Observe, when we become honestly pure agnostics the whole scene changes by the change in our point of view. We may then read the records impartially, or on their own merits, without any antecedent conviction that they must be false. It is then an open question whether they are not true as history.
There is so much to be said in objective evidence for Christianity that were the central doctrines thus testified to anything short of miraculous, no one would doubt. But we are not competent judges a priori of what a revelation should be. If our agnosticism be pure, we have no right to pre-judge the case on prima facie grounds.
One of the strongest pieces of objective evidence in favour of Christianity is not sufficiently enforced by apologists. Indeed, I am not aware that I have ever seen it mentioned. It is the absence from the biography of Christ of any doctrines which the subsequent growth of human knowledge—whether in natural science, ethics, political economy, or elsewhere—has had to discount. This negative argument is really almost as strong as is the positive one from what Christ did teach. For when we consider what a large number of sayings are recorded of—or at least attributed to—Him, it becomes most remarkable that in literal truth there is no reason why any of His words should ever pass away in the sense of becoming obsolete. ‘Not even now could it be easy,’ says John Stuart Mill, ’even for an unbeliever, to find a better translation of the rule of virtue from the abstract into the concrete, than to endeavour so to live that Christ would approve our life[63].’ Contrast Jesus Christ in this respect with other thinkers of like antiquity. Even Plato, who, though some 400 years B.C. in point of time, was greatly in advance of Him in respect of philosophic thought—not only because Athens then presented the extraordinary phenomenon which it did of genius in all directions never since equalled, but also because he, following Socrates, was, so to speak, the greatest representative of human reason in the direction of spirituality—even Plato, I say, is nowhere in this respect as compared with Christ. Read the dialogues, and see how enormous is the contrast with the Gospels in respect of errors of all kinds—reaching even to absurdity in respect of reason, and to sayings shocking to the moral sense. Yet this is confessedly the highest level of human reason on the lines of spirituality, when unaided by alleged revelation.

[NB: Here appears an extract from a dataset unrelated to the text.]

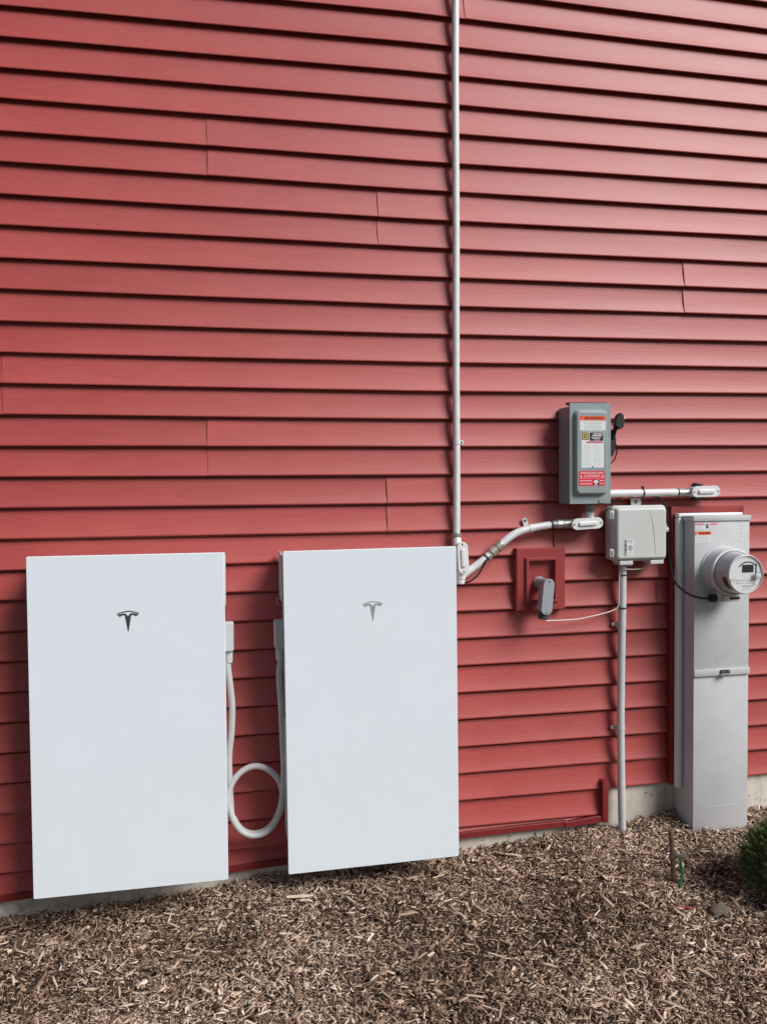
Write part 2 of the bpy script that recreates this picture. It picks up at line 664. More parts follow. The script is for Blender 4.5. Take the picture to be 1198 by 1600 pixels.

Two things may be said in reply. First, that the Jews (Rabbis) of Christ’s period had enunciated most of Christ’s ethical sayings. But, even so far as this is true, the sayings were confessedly extracted or deduced from the Old Testament, and so ex hypothesi due to original inspiration. Again, it is not very far true, because, as Ecce Homo says, the ethical sayings of Christ, even when anticipated by Rabbis and the Old Testament, were selected by Him.